On est d'accord. Ce petit film abracadabrantesque, improbable et bancale, n'est pas d'une grande réussite. Néanmoins, une sacré curiosité de genre, qui nous offre quelques petits moments bien jouissif, dans le morose PAF des années 80, relativement monolithique. Et en comparaison, pour vous séduire, Kamikaze ne manque finalement pas d'atout. Pour peu, bien sur, que vous soyez attiré ou nostalgique, d'une certaine esthétique de cette décennie lointaine.
Les quelques savoureuses pointures, recyclé du casting de Subway ou d'ailleurs. La chouette direction artistique de l’ensemble. La mise en scène très généreuse et joliment éclairé. Tout cela vous montre franchement, où est passé le budget, de cette série B à la française. Mais pour vous charmer, il y a aussi la musique typique, du jeune Eric Serra des productions Besson. Ainsi que son caméo rigolo sur un balcon, en traditionnel t-shirt sans manche, avec sa basse Steinberger. Le ton modérément non politiquement correct, et vaguement anar' sur les bords. La présence attendrissante, d'une adorable et toute jeune Romane Bohringer, qui s'en sort plutôt pas mal.
La géniale prestation en roue libre de son père, égal à lui-même, qui nous sort le grand jeu, du gentil papa et détective stoïque, éclairé et désabusé, pour sauver du naufrage cette histoire navrante, qui n'a ni queue ni tête. Une prestation a mettre directement en parallèle, avec celle d'un Galabru inédit et hypnotisant, incroyablement forcé et décalé, lui aussi un peu perdu en roue libre, et qui cabotine exagérément à tâtons. Un parallèle narratif totalement intentionnel, sur lequel s'articule l’ensemble du récit. Une opposition comparative entre deux personnages, sensé être les deux faces d'une même pièce démonstrative. Subissant tous deux, d'injustes affronts similaires, dans un cadre social professionnel et privé semblable. Mais l'un craque sous la pression de l'absurde et de l'injustice. Tandis que l'autre non. Là où le policier reste humain, en se reposant sur l'amour de sa fille, le scientifique fou, lui, tue l'image de la sienne, en assassinant froidement sa nièce par alliance. Un Galabru habité par l'étrange et l'ignoble, hors de toute proportion logique. Une inoubliable partition haute en couleur, d'un anti héros sympathique qui a mal tourné, et sombre dans la folie, face à l'ingratitude d'un système sociétal brutal et inhumain. Un maniaque psychotique et charismatique, misanthrope fou génial, touché par un complexe de supériorité à moitié justifié, et méchant comme une Tatie Danielle sous crack.
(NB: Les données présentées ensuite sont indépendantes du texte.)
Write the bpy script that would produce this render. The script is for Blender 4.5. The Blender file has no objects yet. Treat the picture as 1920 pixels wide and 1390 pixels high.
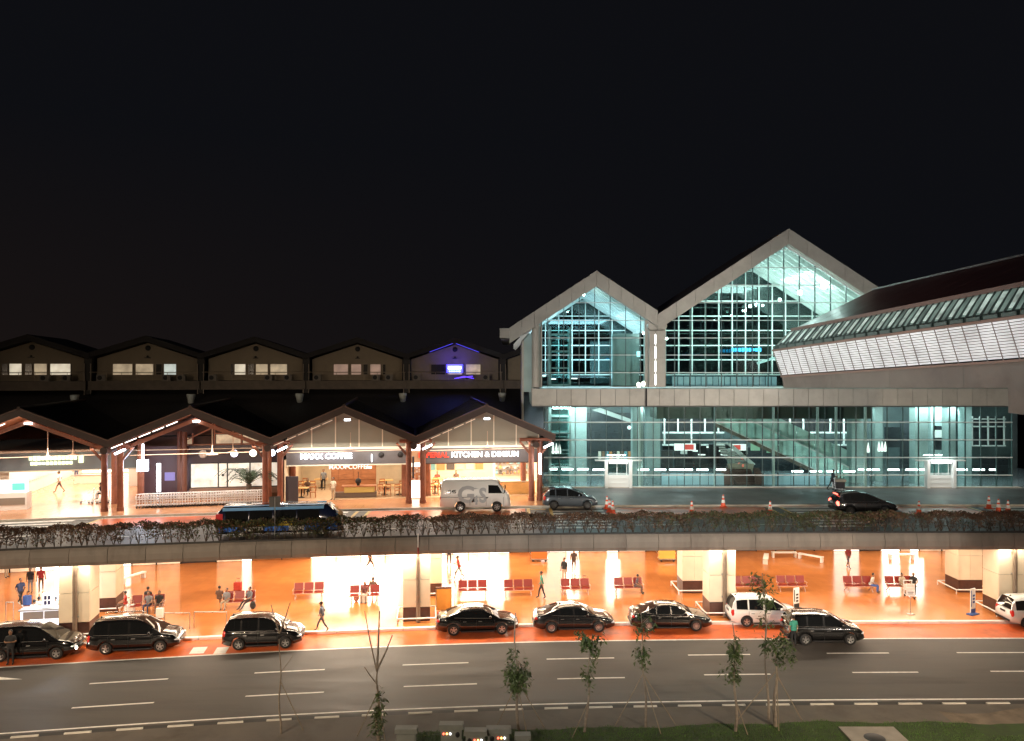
import bpy, bmesh, math, random
from mathutils import Vector, Matrix
random.seed(7)
R = math.radians
PI = math.pi
SC = bpy.context.scene
COL = SC.collection

# ---------------------------------------------------------------- camera, sky, exposure
CH = 15.3
cam_d = bpy.data.cameras.new('camera')
cam_d.sensor_width = 36.0
cam_d.lens = 27.0
cam_d.clip_end = 3000
cam = bpy.data.objects.new('camera', cam_d)
cam.location = (0, 0, CH)
cam.rotation_euler = (R(90), 0, 0)
COL.objects.link(cam)
SC.camera = cam
SC.view_settings.view_transform = 'Standard'
SC.view_settings.look = 'None'
SC.view_settings.exposure = 0.0
SC.view_settings.gamma = 1.0
SC.view_settings.use_curve_mapping = False
SC.render.engine = 'CYCLES'
SC.cycles.use_denoising = True
try:
    SC.cycles.denoiser = 'OPENIMAGEDENOISE'
except Exception:
    pass
SC.cycles.max_bounces = 7
SC.cycles.diffuse_bounces = 3
SC.cycles.glossy_bounces = 3
SC.cycles.transmission_bounces = 5
SC.cycles.transparent_max_bounces = 14
SC.cycles.sample_clamp_indirect = 6.0
SC.cycles.caustics_reflective = False
SC.cycles.caustics_refractive = False

world = bpy.data.worlds.new('World')
SC.world = world
world.use_nodes = True
wt = world.node_tree
wt.nodes.clear()
w_out = wt.nodes.new('ShaderNodeOutputWorld')
w_sky = wt.nodes.new('ShaderNodeTexSky')
w_sky.sky_type = 'NISHITA'
w_sky.sun_disc = False
w_sky.sun_elevation = R(-9)
w_sky.sun_rotation = R(250)
w_b1 = wt.nodes.new('ShaderNodeBackground')
w_b1.inputs['Strength'].default_value = 0.02
wt.links.new(w_sky.outputs[0], w_b1.inputs[0])
# faint glow of the airport in the night haze, warmer towards the terminal row, lower = brighter
w_tc = wt.nodes.new('ShaderNodeTexCoord')
w_sep = wt.nodes.new('ShaderNodeSeparateXYZ')
wt.links.new(w_tc.outputs['Generated'], w_sep.inputs[0])
w_mr = wt.nodes.new('ShaderNodeMapRange')
w_mr.inputs[1].default_value = -0.05; w_mr.inputs[2].default_value = 0.28
w_mr.inputs[3].default_value = 1.0; w_mr.inputs[4].default_value = 0.0
wt.links.new(w_sep.outputs['Z'], w_mr.inputs[0])
w_mx = wt.nodes.new('ShaderNodeMapRange')
w_mx.inputs[1].default_value = -0.6; w_mx.inputs[2].default_value = 0.3
w_mx.inputs[3].default_value = 1.0; w_mx.inputs[4].default_value = 0.0
wt.links.new(w_sep.outputs['X'], w_mx.inputs[0])
w_mul = wt.nodes.new('ShaderNodeMath'); w_mul.operation = 'MULTIPLY'
wt.links.new(w_mr.outputs[0], w_mul.inputs[0]); wt.links.new(w_mx.outputs[0], w_mul.inputs[1])
w_mixc = wt.nodes.new('ShaderNodeMixRGB')
w_mixc.inputs[1].default_value = (0.0042, 0.0045, 0.0060, 1)
w_mixc.inputs[2].default_value = (0.0105, 0.0070, 0.0060, 1)
wt.links.new(w_mul.outputs[0], w_mixc.inputs[0])
w_b2 = wt.nodes.new('ShaderNodeBackground')
wt.links.new(w_mixc.outputs[0], w_b2.inputs[0])
w_add = wt.nodes.new('ShaderNodeAddShader')
wt.links.new(w_b1.outputs[0], w_add.inputs[0]); wt.links.new(w_b2.outputs[0], w_add.inputs[1])
wt.links.new(w_add.outputs[0], w_out.inputs[0])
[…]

La superbe esthétique du "cinéma du look ", caractéristique aux années 80, d'un certain genre de nouveau cinéma français. Et cette délirante, mais si charmante histoire scientifico-fantasmagorico-politico-sociale, qui n'a pourtant aucun sens ni crédibilité. Et qui collecte joyeusement sans complexe, une panoplie de poncif et de cliché désuet. Mais sous une forme tellement coloré et pop. Le tout, dans un désordre certain. Mais une réjouissante coolitude d'antan.
Bref, un nanard, certes. Mais d'abord, un petit nanard. Et ensuite, loin de toute fadeur consensuelle, un joli nanard qui n'hésite pas à tacher un peu la moquette. Gentiment déjanté et sociopathe. Et très souvent fascinant. Un film contenant malgré tout, de la fraicheur et de bonne idées. Mais malheureusement mal employé. De délicieux dialogues kitch "d'autrefois", qui ne sonnent pas toujours justes, et sont souvent joué par de farfelue second rôles un peu amateurs. Mais surtout, de bien belles images, des cadrages au cordeau, et des mouvements de caméra léché, qui tape dans l’œil presque à chaque fois. Même s'il faut bien admettre, qu'à défaut d'être vraiment signifiante, la mise en scène de l'ensemble, est plutôt belle pour être belle. Et finalement, ce n'est déjà pas si mal. Surtout pour une production d'un tout jeune Luc Besson, qui n'avait que deux long métrages à son actif... Et par dessus tout, réalisé par un gars qui, de nos jours, gagne sa croute derrière les caméras de Plus Belle La Vie... Et je terminerais, par une citation entendu sur France Inter, à propos de Anna, le(peut-être tout)dernier film de Luc Besson : " C'est nul. Mais on s'amuse bien ".